Para tratar de tapar el sol con un dedo, el oficialismo ha elaborado un relato: la extrema derecha está dañando a la democracia, el fascismo horada las instituciones. Sin embargo, no formula la pregunta por la propia responsabilidad en la crisis. Ellos siempre son inocentes, los responsables son sistemáticamente otros (la derecha, la concertación, el neoliberalismo, los treinta años, el imperialismo, la policía o quien fuere). Si nuestra democracia está en problemas es también porque ellos jugaron con fuego durante años para someter a sus adversarios: avalaron la violencia, intentaron destituir al presidente electo en las urnas, reventaron los fondos de pensiones, produjeron inflación, crearon un clima que dificulta el control de la migración, y la lista podría seguir. Para decirlo en buen chileno, tomaron todas las micros.

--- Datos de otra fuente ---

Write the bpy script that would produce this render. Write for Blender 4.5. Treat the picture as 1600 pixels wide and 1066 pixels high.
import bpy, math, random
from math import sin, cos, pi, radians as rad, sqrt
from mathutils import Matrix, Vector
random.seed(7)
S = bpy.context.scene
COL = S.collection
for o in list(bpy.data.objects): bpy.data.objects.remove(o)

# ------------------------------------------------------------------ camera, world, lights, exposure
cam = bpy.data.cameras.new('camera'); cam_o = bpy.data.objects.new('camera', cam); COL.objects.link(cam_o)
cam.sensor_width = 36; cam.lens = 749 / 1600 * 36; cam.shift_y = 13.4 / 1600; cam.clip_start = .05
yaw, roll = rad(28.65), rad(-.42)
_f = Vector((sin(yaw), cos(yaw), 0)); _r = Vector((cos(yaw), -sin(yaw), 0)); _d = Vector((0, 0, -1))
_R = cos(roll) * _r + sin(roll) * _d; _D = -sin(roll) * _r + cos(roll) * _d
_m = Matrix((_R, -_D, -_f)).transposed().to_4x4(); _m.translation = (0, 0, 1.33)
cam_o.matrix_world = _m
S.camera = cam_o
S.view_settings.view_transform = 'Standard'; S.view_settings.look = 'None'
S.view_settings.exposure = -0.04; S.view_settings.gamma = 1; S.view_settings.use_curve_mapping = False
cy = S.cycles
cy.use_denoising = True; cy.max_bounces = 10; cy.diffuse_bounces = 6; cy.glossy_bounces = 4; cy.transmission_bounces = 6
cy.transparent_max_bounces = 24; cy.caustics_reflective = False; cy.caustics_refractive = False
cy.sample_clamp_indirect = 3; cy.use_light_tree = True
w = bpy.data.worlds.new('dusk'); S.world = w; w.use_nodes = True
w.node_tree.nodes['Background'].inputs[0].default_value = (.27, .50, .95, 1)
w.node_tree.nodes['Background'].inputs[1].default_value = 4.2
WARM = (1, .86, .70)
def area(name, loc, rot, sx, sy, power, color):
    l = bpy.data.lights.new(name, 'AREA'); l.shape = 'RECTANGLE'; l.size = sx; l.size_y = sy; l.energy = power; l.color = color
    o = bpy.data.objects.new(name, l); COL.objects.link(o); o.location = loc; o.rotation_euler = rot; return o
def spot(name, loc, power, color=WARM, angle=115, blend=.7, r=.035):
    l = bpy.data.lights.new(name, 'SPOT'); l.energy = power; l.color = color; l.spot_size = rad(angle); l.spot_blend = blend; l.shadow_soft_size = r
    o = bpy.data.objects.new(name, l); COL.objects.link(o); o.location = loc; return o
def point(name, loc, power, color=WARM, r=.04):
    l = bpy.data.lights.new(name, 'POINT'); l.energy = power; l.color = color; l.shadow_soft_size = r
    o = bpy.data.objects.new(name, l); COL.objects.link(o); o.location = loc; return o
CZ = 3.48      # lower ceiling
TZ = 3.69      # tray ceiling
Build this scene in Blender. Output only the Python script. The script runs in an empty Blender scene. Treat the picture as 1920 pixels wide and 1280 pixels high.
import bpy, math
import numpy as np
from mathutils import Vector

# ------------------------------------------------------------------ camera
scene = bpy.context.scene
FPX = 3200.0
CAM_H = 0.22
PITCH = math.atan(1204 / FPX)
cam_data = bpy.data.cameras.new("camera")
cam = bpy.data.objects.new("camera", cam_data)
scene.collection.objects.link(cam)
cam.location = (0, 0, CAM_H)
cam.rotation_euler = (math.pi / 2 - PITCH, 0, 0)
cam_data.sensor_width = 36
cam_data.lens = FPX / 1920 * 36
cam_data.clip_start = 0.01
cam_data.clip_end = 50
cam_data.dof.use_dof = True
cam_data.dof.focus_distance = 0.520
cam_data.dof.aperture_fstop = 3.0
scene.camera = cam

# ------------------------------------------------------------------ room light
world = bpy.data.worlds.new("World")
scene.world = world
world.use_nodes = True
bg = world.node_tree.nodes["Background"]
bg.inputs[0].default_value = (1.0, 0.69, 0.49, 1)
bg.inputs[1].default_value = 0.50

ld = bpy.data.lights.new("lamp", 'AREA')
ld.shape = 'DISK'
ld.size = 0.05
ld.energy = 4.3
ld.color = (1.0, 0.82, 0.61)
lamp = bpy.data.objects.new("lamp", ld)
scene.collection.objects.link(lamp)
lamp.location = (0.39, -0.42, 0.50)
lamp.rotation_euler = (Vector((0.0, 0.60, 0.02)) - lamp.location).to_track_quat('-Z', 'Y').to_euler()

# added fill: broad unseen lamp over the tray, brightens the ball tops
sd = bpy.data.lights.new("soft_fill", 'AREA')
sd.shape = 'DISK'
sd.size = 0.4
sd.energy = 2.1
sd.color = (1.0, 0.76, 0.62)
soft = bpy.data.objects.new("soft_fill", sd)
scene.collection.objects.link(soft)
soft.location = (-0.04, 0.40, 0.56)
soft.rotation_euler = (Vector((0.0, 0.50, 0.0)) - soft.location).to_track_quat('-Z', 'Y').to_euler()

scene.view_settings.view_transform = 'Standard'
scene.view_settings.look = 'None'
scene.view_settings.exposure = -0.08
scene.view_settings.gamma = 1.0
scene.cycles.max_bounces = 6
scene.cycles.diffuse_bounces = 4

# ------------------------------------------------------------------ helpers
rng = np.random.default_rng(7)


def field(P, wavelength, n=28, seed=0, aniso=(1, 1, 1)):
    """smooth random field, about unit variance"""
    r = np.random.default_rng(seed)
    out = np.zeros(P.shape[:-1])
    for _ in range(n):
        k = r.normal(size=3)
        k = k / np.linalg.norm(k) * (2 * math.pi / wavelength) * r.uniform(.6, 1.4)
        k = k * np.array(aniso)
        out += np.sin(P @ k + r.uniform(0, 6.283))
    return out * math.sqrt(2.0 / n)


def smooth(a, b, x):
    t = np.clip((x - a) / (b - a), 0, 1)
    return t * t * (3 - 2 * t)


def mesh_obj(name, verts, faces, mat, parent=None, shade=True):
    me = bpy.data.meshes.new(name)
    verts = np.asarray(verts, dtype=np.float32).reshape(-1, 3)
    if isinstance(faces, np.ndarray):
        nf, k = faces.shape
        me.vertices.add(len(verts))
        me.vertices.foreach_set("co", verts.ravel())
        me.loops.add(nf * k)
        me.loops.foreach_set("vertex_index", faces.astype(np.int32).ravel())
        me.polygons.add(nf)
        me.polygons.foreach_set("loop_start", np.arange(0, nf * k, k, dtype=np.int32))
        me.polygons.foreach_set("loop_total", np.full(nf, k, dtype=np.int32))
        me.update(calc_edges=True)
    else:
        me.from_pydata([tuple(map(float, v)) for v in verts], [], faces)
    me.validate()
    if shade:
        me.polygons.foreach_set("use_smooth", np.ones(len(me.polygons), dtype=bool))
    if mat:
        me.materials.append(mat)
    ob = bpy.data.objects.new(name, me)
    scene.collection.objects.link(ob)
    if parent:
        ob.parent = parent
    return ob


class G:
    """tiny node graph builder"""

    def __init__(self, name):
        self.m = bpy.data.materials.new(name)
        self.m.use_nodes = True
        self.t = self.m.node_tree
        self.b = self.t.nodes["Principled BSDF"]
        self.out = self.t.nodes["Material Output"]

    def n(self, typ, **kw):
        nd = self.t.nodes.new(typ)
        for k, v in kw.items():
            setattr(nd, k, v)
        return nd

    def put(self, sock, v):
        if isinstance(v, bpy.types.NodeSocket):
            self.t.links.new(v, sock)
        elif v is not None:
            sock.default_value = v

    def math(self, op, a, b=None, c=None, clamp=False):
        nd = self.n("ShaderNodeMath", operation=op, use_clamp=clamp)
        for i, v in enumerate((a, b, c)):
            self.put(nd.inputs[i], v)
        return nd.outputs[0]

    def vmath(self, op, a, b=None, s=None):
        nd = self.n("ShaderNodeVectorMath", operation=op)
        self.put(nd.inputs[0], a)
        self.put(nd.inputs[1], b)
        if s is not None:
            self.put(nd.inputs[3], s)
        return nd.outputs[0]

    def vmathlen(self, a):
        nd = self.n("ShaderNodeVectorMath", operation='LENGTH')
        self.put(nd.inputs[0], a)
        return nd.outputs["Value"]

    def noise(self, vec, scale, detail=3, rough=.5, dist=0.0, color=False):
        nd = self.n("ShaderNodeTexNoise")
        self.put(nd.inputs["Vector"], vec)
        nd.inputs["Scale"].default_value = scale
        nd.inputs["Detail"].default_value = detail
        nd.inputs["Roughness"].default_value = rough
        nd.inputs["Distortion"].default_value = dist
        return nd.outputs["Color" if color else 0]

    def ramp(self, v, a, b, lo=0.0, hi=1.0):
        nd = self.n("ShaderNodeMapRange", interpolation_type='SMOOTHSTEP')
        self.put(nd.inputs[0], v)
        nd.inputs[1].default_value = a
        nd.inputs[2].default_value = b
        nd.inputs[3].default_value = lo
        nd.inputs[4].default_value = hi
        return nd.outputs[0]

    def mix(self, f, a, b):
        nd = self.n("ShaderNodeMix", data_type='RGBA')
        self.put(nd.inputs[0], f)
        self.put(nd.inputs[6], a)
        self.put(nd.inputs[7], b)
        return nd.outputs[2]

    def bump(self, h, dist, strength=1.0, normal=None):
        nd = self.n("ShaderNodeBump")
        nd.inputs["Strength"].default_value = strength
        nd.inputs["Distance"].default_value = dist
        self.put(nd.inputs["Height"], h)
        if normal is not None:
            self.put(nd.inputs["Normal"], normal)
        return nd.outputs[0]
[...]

Salir de esta situación será cualquier cosa menos fácil, y requiere que todos los actores tomen conciencia del peligro en el que estamos sumidos. Desde luego, si es bien conducido, el proceso constituyente debería jugar un papel en restablecer ciertas confianzas y en producir un marco que permita el desenvolvimiento sano de la democracia. Con todo, y dado que ya no son actores marginales, cualquier atisbo de solución requiere de la colaboración activa de quienes nos gobiernan. Si se quiere, el principal peligro que acecha nuestra democracia no son los fascistas ni los populistas de derecha. El principal peligro que acecha nuestra democracia es que la nueva izquierda siga convencida de que es inocente; y que, por tanto, no encuentre las herramientas para conducir la crisis.